Genug war genug. Was er gerade gehört hatte, konnte der junge Mann nicht unerwidert im Raum stehen lassen. Lauthals machte er seinem Ärger Luft. »Jetzt ist es aber echt gut, Bernd«, herrschte er den Künstler auf der Bühne an. »Nick Cave ist eine verdammte Ikone.« Und eben dieser Ikone hatte Bernd – Nachname: Begemann, Beruf: elektrischer Liedermacher – kurz zuvor mit einer beiläufigen Bemerkung während des Gitarrestimmens ans Bein gepinkelt. Seit jeher gehören launige Kommentare zum guten Ton bei seinen Konzerten. Doch mit diesem hatte er mindestens einen Bogen im Saal offensichtlich überspannt. »Du kannst Dir nicht alles erlauben!« Für einen Moment herrschte Stille im Publikum. Auch Begemann selbst ließ den Einwurf erst einmal sacken. Nachdem er fertig gestimmt hatte, lehnte er sich vor ans Mikrofon: »Tja, mein Freund, das ist Demokratie. Jeder darf alles Scheiße finden.«
So manchem, der an jenem Konzertabend im Aachener Jakobshof Zeuge dieses kurzen Dialogs wurde, ist die Episode in Erinnerung geblieben. Weil sie sich so schön als Anekdote mit schlagfertiger Pointe erzählen lässt. Aber auch, weil in Begemanns Replik ein großes Loch klafft, durch das die Wahrheit pfeift. Schließlich bringt sie eine der wichtigsten Errungenschaften der Demokratie auf einen einfachen, wenn auch schnoddrig formulierten Nenner. Allen Bürgern steht es in der Tat frei, mit Vorgängen oder Personen uneinverstanden zu sein. Und selbstverständlich darf jeder seine ganz eigene Sicht auch kundtun, darf dagegen sein, kritisieren, aufbegehren, protestieren, demonstrieren. Durch das Gebot der freien Meinung geschützt, müsste dabei eigentlich niemand um Leib und Leben fürchten. Eigentlich.

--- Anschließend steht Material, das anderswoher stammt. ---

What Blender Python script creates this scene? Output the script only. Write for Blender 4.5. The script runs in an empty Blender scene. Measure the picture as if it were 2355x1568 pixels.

Denn so herrlich freiheitlich sich diese Theorie liest, so gänzlich anders läuft immer wieder deren praktische Umsetzung. Beispiele aus der allerjüngsten Vergangenheit gibt es zur Genüge: In Brasilien protestierten Menschen während des Confederation Cups gegen die massive Geldverschwendung, die das Schaffen einer Fußball-WM-Infrastruktur mit sich bringt. Ihre Bedenken wurden unter massivem Einsatz von Sicherheitskräften weggefegt. Wobei, eher sie selbst als ihre Bedenken. Oder Istanbul. Was Anfang Juni dort als Demonstration gegen die Bebauung einer innerstädtischen Parkanlage begann, ist in den Wochen danach zu einer Protestwelle für grundsätzliche Werte wie eben die Meinungsfreiheit erwachsen. Wasserwerfer, Tränengas, Schlägertrupps: Die Bilder der Gewalt, mit der die Obrigkeit diesen Kundgebungen in nahezu allen türkischen Großstädten begegnete, waren und sind aufs höchste erschütternd. Legitimiert wird der Exzess dadurch, dass den Protestlern die Bürgerrechte abgesprochen werden, dass sie als Terroristen und Plünderer diskreditiert werden.
Im Grunde muss hierzulande aber niemand mit dem Finger auf andere, mehr oder minder weit entfernte Staaten zeigen. Auch in Deutschland wird gegenüber Protestierenden in unschöner Regelmäßigkeit die grobe Kelle ausgepackt. Und auch das Verunglimpfen und Lächerlichmachen ihrer Positionen gehört dabei zum unguten Ton. »Wutbürger« stemmen sich gegen den Bau eines Bahnhofs, »Querulanten« blockieren das Finanzviertel Frankfurts und »unverbesserliche Öko-Aktivisten« zögern Castortransporte hinaus. Ja, diese Leute mögen für »die da oben« unbequem und anstrengend sein. Trotzdem ist es gut, dass es Menschen gibt, die nicht alles unhinterfragt abnicken und durchwinken, die sich querstellen, wenn es ihnen angemessen erscheint. Und Demokratie ist, wenn sie ihre Meinung haben und vertreten können, wenn man sie ernst nimmt und wenn man sich bei einer schlagfertigen Antwort aufs Verbale beschränkt. Denn sofern er sich im Rahmen der bestehenden Gesetze bewegt, darf jeder alles Scheiße finden. Sogar Nick Cave. Oder Kritik an ihm.
Die Redaktion von »NEO« hatte mich gebeten, mir ein paar Gedanken zum Thema Protest zu machen. Das ist das Ergebnis.